Appliqué à des bâtiments historiques et mené par des magnats de l’immobilier, ce qui ne serait, ailleurs, qu’un banal conflit de voisinage peut quelquefois atteindre des hauteurs insoupçonnées.
Même déshabillée en vue de sa rénovation, l’ancienne Boerentoren d’Anvers reste une attraction. Fin août, 25.000 curieux en avaient déjà gravi les 24 étages avec tant d’enthousiasme que la période de visite de cet énorme chantier a une nouvelle fois été prolongée.
Propriétaire depuis 2020 de ce bâtiment emblématique longtemps occupé par KBC, Fernand Huts, le flamboyant patron de Katoen Natie, ambitionne de transformer ce gratte-ciel financier en centre culturel dont Trinity, un squelette de tyrannosaure reconstitué au départ des ossements de trois individus différents – d’où son nom – sera la pièce maîtresse.

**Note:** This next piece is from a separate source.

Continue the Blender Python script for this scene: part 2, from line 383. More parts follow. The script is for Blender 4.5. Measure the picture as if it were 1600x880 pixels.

Son premier projet, jugé trop futuriste, ayant été unanimement recalé, Fernand Huts en a tiré les leçons, a beaucoup consulté et est revenu en juin dernier avec un nouveau projet dont les innovations majeures sont une couronne de verre cubique de quatre étages avec espace panoramique, nettement plus discrète que dans la version précédente, et l’installation, au 12e étage, sur le toit de la partie triangulaire du bâtiment, d’un jardin, véritable poumon vert urbain en accès libre qui, agrémenté de sculptures, devrait offrir sur la ville une vue imprenable. Cette dernière se trouve toutefois menacée par un autre projet.
Conflit de voisinage
Une rue à peine – la Beddensraat – sépare l’ancienne Boerentoren du complexe formé par le Hilton et l’ancien Grand Bazar, un centre commercial urbain en chute libre depuis le départ de la Fnac fin 2023. D’où un projet de rénovation mitonné par le propriétaire des lieux, le groupe IRET (Inter Real Estate Trusty), et un potentiel conflit entre voisins qui prend aujourd’hui des proportions insoupçonnées.
Architecte de formation et médiaphobe chronique, Eric De Vocht a commencé, dans les années 1980, à construire des business centers loués ou revendus à des multinationales. Il est devenu un temps actionnaire important de Cofinimmo, avant de constituer, avec le Néerlandais Jan Lisman, la société Robelco. De leur séparation est né IRET, qui a déjà développé et investi dans plus d’un million de mètres carrés de projets immobiliers, parmi lesquels Tour & Taxis (Bruxelles) ainsi que le centre commercial Rive Gauche, à Charleroi, en 2017. Eric De Vocht est également propriétaire, à Anvers, du Botanic Sanctuary, un ancien complexe monastique transformé en hôtel de luxe. À l’actuel Hilton, il souhaite ajouter 88 chambres et 49 appart-hôtels, pour des séjours de plus longue durée, par l’addition au bâti existant de quatre étages.
La bataille de titans divise jusqu’aux institutions – 27 dans le cas présent !
Ces derniers sont-ils susceptibles de restreindre la vue que l’on peut avoir au départ du beeldentuin de Fernand Huts ? C’est tout l’enjeu de l’actuelle bataille de titans qui divise jusqu’aux institutions – 27 dans le cas présent ! – consultées. Si Erfgoeg Vlaanderen estime que quatre étages, c’est trop, la ville d’Anvers, en revanche, n’y voit aucun inconvénient.
La décision finale appartient toutefois à la province, qui a jusqu’au 29 novembre pour se prononcer.